Why is the destructor getting called twice but the constructor only once?

Question

My code is

class CTemp{
public:
    CTemp(){
        printf("\nIn cons");
    }
    ~CTemp(){
        printf("\nIn dest");
    }
};

void Dowork(CTemp obj)
{
    printf("\nDo work");
}

int main()
{
    CTemp * obj = new CTemp();
    Dowork(*obj);
    delete obj;
    return 0;
}

The output that I get is

In cons
Do work
In dest
In dest

Now why does the constructor get called once but the destructor is called twice? Can someone please explain this?

Answer 1

void Dowork(CTemp obj)

Here local-copy will be done, that will be destruct after exit from scope of DoWork function, that's why you see destructor-call.

Answer 2

Implement a copy constructor and check again:

CTemp(const CTemp& rhs){
        printf("\nIn copy cons");
    }

Answer 3

When the function is called its parameter is created by using the implicit copy constructor.

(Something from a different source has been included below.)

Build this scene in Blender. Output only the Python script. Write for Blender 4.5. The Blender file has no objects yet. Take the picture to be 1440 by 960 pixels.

Add to your class the following copy constructor

CTemp( const CTemp & ){
    printf("\nIn ccons");
}

to see one more message about creating an object

Answer 4

You've missed to count a copy-constructor and expected a constructor instead.

CTemp * obj = new CTemp(); // It will call a constructor to make
                           // a pointer to a constructed object.

and

Dowork(*obj);              // It will copy `*obj` to the `Dowork` and copy-
                           // constructor will be called to make the argument

So, you have two objects and two destructor will be called.